Leave out every picture, and retype exactly the lines from the line with "Model this scene" through the line with "world x axis", both ends included.

* **Extracted material**

====

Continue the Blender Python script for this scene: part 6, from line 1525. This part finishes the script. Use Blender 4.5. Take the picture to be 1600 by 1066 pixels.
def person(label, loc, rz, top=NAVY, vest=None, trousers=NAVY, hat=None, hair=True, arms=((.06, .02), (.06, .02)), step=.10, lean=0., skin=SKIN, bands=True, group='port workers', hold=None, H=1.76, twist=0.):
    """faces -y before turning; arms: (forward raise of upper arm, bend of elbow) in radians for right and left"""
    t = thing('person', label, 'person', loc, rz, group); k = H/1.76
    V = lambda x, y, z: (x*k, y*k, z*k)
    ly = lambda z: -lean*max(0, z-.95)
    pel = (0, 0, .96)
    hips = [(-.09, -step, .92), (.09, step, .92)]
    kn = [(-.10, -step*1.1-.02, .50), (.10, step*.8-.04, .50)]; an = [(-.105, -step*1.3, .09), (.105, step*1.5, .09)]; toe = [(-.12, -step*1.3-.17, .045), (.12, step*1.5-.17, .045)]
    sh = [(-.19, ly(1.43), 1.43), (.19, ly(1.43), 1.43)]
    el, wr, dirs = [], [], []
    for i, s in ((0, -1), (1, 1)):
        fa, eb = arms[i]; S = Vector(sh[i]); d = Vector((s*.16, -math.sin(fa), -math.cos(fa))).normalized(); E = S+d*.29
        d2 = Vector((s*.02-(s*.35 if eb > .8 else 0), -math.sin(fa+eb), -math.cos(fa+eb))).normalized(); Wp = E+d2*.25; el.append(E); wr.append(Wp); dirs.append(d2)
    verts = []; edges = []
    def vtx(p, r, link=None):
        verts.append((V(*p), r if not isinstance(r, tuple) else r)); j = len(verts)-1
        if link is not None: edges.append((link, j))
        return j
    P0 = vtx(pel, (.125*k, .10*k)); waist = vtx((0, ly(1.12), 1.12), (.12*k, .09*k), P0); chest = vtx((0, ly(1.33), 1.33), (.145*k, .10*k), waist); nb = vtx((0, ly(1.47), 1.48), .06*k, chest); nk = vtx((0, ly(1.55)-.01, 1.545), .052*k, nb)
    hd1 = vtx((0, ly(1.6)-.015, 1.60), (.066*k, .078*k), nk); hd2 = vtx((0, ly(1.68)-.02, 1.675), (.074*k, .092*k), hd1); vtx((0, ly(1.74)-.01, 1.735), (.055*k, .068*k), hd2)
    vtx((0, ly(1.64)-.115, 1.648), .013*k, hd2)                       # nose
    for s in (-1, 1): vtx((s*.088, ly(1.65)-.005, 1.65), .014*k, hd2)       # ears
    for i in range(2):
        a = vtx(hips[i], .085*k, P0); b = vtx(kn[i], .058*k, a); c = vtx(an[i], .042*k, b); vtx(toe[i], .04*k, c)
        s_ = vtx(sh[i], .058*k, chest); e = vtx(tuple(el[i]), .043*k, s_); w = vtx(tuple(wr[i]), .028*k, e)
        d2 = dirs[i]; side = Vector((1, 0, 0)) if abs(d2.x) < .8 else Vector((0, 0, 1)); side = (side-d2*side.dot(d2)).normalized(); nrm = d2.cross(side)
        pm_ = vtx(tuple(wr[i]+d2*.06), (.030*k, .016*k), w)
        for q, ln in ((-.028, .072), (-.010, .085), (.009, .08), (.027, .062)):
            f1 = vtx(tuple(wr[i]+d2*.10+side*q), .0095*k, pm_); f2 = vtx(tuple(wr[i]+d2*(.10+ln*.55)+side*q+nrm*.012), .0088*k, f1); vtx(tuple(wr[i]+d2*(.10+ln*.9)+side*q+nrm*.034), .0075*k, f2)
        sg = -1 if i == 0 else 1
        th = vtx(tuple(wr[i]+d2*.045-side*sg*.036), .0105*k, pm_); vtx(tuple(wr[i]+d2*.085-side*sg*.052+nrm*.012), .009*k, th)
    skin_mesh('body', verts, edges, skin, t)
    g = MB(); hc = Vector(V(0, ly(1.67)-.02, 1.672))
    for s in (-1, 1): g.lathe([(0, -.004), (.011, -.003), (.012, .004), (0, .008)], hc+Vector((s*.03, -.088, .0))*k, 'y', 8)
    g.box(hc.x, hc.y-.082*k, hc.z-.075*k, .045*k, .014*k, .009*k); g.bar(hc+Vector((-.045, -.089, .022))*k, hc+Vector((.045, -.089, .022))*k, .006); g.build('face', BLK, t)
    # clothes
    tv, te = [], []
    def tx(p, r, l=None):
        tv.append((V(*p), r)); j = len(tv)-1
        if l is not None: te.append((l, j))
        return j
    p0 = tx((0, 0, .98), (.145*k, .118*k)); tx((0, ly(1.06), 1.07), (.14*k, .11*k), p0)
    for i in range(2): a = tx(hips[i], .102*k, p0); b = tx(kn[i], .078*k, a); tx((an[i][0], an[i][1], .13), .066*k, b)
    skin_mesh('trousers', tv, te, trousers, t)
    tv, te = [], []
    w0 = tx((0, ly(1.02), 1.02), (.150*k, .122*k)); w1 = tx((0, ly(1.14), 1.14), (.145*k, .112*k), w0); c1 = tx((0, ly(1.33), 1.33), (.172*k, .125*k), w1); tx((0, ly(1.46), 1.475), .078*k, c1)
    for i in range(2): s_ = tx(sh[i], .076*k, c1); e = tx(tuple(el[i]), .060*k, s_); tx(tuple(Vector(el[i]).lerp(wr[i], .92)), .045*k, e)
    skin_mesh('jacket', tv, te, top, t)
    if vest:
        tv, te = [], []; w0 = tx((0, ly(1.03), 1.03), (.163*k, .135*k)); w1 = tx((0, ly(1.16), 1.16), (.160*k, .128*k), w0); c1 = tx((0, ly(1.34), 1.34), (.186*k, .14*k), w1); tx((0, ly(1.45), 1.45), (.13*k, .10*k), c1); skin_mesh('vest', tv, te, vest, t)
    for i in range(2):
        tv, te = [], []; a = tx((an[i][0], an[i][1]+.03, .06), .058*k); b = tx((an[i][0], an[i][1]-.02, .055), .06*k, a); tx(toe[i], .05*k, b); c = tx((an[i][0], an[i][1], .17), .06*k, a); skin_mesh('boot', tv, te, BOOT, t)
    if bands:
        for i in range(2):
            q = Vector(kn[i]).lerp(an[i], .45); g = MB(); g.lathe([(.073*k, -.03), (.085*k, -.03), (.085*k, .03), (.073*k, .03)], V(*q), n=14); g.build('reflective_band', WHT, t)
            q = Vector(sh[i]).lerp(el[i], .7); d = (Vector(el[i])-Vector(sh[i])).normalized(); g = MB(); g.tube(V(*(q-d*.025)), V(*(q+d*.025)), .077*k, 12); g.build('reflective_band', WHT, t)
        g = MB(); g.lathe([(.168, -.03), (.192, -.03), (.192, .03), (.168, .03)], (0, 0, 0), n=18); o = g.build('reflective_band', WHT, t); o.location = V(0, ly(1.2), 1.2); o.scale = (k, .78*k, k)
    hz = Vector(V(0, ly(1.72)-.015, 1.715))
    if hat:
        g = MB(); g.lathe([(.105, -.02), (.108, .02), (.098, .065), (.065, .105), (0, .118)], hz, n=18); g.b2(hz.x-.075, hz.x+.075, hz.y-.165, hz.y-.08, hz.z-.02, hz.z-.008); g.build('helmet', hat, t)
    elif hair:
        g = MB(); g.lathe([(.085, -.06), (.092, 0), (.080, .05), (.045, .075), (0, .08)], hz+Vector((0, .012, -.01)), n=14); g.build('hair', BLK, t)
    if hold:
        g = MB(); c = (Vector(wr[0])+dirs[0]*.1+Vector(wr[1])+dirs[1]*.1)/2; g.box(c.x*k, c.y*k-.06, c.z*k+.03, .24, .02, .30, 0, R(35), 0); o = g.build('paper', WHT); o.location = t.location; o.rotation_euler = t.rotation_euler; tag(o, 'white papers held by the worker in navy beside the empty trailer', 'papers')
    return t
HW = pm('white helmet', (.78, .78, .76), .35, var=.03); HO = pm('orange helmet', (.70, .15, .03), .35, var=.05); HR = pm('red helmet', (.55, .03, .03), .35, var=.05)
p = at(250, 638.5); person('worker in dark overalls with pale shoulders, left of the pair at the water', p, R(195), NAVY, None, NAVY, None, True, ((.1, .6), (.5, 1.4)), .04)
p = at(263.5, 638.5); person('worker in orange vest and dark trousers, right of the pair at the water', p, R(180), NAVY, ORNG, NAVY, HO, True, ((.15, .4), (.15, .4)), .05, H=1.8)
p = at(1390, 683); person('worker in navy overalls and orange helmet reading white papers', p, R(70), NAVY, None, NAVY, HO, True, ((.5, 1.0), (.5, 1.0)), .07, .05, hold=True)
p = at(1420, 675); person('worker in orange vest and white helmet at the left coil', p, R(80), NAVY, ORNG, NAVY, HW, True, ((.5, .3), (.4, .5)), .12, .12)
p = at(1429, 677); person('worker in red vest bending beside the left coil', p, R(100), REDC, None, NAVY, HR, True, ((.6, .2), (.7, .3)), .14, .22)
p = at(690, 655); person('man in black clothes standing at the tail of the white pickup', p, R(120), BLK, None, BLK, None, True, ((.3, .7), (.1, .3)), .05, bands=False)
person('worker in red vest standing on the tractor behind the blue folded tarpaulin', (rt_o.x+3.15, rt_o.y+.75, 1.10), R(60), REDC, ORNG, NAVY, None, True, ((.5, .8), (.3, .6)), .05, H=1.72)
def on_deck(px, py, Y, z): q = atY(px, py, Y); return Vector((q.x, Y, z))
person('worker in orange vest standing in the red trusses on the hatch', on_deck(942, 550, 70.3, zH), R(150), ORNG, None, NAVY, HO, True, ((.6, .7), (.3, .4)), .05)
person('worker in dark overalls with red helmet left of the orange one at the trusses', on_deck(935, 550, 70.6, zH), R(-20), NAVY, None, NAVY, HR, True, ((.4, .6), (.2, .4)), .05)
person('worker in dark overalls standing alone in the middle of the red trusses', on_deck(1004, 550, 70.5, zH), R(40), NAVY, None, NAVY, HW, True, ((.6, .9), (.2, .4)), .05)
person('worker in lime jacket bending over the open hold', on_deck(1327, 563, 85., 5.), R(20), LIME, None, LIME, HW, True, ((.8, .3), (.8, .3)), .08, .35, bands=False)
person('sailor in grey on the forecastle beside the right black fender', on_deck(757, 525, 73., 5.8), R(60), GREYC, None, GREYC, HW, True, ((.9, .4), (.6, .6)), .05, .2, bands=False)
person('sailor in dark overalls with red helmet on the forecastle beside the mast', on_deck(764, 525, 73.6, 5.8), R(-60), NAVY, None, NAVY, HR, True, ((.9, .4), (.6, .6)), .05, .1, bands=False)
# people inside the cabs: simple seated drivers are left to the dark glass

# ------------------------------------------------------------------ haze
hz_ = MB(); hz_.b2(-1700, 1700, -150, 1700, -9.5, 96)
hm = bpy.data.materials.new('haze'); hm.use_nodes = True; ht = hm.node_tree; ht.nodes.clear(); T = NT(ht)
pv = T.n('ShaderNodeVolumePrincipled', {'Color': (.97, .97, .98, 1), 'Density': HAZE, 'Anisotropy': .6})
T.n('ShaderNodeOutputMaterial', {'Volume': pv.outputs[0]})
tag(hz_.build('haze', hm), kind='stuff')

====

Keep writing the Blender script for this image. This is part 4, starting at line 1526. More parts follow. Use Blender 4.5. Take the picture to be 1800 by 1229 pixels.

====

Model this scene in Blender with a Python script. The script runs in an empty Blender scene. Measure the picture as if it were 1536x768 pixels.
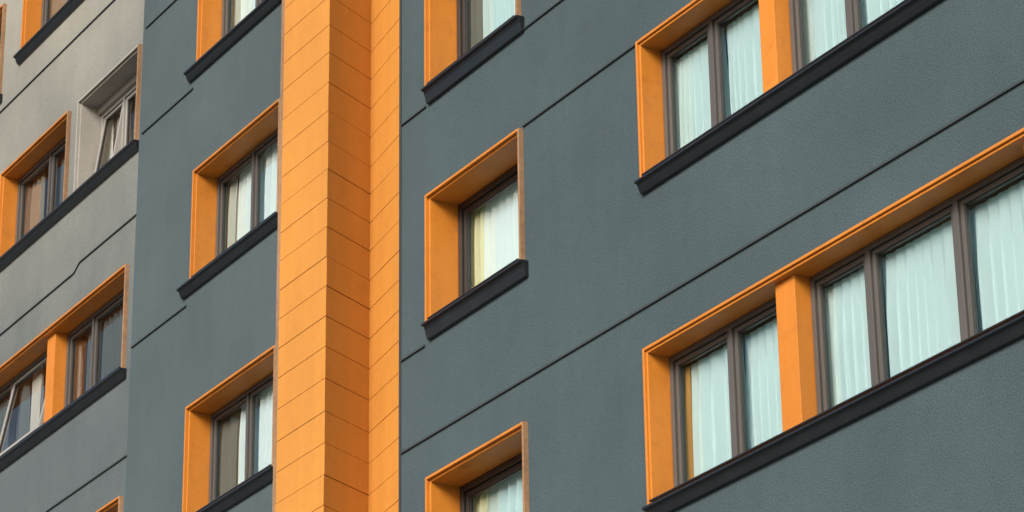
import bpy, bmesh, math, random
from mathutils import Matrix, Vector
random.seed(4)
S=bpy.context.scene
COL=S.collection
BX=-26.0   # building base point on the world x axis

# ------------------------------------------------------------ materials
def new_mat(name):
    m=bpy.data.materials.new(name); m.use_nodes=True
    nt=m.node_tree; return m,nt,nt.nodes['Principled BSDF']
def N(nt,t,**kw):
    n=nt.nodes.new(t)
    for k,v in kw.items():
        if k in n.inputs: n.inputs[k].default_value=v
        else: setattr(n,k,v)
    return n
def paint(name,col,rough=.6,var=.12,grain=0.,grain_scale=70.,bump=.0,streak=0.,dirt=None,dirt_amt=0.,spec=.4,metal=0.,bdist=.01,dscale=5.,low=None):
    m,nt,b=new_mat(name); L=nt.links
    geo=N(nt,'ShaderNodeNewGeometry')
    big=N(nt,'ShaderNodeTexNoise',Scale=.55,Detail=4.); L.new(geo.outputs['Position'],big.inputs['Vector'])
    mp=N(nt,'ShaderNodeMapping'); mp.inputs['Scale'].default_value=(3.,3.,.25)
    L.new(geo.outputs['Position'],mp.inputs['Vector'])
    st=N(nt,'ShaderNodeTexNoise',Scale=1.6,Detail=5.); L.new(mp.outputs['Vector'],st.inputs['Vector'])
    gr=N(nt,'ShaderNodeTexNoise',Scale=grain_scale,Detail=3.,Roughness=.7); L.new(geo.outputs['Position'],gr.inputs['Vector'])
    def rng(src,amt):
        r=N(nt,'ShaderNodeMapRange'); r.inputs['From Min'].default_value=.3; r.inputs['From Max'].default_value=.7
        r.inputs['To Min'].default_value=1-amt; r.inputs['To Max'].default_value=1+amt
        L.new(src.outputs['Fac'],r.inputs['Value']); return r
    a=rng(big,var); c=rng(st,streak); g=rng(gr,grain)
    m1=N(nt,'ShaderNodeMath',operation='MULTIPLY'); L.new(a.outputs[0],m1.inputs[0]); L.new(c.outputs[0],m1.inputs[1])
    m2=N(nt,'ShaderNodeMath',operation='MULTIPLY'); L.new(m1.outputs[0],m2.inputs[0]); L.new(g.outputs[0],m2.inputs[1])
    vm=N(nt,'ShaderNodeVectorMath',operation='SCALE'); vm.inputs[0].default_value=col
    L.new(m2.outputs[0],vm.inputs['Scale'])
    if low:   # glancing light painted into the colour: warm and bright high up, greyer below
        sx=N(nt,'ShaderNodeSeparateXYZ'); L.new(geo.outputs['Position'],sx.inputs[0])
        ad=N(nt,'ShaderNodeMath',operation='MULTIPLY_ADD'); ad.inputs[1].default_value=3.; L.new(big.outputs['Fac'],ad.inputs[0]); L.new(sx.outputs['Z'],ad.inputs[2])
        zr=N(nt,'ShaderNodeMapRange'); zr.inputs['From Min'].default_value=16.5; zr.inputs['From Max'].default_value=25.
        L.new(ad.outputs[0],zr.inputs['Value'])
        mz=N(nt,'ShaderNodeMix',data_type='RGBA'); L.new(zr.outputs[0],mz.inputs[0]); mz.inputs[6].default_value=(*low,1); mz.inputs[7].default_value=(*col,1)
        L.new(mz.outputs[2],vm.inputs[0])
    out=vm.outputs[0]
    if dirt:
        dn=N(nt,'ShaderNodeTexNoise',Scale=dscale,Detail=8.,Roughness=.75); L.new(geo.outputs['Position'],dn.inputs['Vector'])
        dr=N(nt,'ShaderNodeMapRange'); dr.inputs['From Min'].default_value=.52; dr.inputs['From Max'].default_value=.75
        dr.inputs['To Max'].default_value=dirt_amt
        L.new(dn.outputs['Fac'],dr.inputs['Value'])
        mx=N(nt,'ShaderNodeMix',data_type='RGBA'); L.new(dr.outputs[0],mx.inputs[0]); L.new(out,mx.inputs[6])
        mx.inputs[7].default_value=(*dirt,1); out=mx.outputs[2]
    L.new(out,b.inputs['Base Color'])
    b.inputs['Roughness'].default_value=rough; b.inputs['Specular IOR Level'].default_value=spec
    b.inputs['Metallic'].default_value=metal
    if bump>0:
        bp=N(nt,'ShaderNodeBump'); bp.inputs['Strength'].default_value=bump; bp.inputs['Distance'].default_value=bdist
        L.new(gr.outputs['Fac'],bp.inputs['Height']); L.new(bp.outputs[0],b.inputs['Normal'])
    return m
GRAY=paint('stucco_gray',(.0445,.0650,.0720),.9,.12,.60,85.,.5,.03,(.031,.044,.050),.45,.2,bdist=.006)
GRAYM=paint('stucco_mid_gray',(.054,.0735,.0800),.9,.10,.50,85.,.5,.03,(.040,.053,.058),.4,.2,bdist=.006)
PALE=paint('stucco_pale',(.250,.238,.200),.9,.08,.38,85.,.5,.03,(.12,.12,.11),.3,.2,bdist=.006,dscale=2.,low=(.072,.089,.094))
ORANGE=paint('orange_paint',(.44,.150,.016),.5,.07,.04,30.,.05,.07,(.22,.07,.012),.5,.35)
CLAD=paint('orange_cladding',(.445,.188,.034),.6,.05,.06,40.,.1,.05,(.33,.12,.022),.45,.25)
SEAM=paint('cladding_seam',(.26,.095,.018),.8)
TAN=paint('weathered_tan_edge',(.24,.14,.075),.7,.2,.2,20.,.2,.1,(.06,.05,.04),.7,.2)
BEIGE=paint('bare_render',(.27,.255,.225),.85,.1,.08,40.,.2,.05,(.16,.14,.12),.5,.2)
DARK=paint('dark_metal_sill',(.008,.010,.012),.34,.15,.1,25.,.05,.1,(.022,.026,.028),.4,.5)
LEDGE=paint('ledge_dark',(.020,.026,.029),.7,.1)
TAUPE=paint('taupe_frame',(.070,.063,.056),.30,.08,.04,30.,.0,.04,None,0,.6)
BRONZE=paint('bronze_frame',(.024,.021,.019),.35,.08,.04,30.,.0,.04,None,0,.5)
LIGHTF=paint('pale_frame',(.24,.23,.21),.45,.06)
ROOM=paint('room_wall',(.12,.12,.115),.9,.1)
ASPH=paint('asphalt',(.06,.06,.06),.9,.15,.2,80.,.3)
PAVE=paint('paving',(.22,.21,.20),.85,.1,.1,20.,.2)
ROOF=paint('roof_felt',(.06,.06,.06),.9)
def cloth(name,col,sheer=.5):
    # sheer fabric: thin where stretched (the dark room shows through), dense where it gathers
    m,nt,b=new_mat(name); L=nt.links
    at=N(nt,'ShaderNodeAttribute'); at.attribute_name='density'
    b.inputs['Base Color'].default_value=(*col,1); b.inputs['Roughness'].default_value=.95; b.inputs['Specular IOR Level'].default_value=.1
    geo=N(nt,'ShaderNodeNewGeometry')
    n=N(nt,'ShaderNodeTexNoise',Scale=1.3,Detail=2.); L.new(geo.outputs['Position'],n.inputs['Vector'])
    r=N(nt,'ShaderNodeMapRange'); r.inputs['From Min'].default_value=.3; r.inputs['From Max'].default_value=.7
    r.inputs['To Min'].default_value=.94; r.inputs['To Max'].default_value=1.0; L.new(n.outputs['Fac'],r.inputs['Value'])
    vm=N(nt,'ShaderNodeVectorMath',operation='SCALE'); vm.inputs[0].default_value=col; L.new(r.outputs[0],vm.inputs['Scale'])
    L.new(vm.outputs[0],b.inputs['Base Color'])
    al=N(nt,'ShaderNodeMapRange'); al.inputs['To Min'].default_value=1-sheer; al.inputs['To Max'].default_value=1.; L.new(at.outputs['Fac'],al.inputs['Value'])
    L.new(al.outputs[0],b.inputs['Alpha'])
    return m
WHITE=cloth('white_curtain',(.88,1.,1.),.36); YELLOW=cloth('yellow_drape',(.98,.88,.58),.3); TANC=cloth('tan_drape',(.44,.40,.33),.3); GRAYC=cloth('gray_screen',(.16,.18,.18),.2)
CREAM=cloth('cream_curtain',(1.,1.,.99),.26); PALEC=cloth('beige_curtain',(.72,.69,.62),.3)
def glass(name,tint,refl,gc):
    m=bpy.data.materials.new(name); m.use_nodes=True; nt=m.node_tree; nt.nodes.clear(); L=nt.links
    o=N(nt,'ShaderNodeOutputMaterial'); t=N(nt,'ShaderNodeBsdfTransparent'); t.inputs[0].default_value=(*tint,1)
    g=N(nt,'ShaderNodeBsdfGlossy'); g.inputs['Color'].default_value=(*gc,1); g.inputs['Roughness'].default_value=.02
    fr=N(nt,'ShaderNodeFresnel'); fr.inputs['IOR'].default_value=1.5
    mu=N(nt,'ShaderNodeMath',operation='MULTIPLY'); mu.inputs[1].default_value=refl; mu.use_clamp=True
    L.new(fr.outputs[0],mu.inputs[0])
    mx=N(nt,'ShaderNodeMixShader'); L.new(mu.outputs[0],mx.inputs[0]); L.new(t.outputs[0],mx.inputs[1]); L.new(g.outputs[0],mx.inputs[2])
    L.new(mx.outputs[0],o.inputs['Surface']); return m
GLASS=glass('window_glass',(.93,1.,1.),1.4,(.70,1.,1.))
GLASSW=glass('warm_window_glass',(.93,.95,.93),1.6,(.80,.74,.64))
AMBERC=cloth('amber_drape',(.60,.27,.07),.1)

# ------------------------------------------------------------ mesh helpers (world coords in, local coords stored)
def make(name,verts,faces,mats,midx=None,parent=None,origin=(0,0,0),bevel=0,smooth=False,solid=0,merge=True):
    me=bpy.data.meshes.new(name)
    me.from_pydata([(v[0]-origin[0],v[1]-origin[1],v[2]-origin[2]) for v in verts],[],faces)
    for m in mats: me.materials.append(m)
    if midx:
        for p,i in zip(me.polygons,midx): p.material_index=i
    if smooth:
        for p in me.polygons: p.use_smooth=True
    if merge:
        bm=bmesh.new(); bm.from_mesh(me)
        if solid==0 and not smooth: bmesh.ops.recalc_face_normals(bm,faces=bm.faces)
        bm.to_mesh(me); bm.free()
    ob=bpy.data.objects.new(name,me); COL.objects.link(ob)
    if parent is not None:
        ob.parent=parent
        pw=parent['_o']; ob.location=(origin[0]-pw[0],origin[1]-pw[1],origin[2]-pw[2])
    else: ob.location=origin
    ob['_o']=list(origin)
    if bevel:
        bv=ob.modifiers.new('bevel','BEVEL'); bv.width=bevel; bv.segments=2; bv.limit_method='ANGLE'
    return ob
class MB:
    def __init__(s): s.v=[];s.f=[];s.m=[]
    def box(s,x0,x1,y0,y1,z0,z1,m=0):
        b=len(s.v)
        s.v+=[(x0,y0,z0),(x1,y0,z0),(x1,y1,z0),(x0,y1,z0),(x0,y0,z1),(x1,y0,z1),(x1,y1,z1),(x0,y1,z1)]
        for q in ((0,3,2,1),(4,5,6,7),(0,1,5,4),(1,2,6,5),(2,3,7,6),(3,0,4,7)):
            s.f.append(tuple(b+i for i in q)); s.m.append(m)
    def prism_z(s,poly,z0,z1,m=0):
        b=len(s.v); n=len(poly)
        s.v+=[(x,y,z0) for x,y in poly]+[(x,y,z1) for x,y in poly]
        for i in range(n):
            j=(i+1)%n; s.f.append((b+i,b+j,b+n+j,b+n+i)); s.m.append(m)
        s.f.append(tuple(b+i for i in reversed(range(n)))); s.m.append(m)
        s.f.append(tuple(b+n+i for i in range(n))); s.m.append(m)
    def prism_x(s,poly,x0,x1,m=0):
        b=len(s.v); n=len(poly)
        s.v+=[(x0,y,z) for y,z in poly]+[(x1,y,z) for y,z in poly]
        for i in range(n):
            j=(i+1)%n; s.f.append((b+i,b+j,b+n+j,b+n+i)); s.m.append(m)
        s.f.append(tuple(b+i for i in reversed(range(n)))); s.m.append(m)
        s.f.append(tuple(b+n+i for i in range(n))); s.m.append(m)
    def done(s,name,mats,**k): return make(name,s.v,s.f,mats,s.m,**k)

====

* **Problem solution**
Model this scene in Blender with a Python script. The script runs in an empty Blender scene. Measure the picture as if it were 1536x768 pixels.
import bpy, bmesh, math, random
from mathutils import Matrix, Vector
random.seed(4)
S=bpy.context.scene
COL=S.collection
BX=-26.0   # building base point on the world x axis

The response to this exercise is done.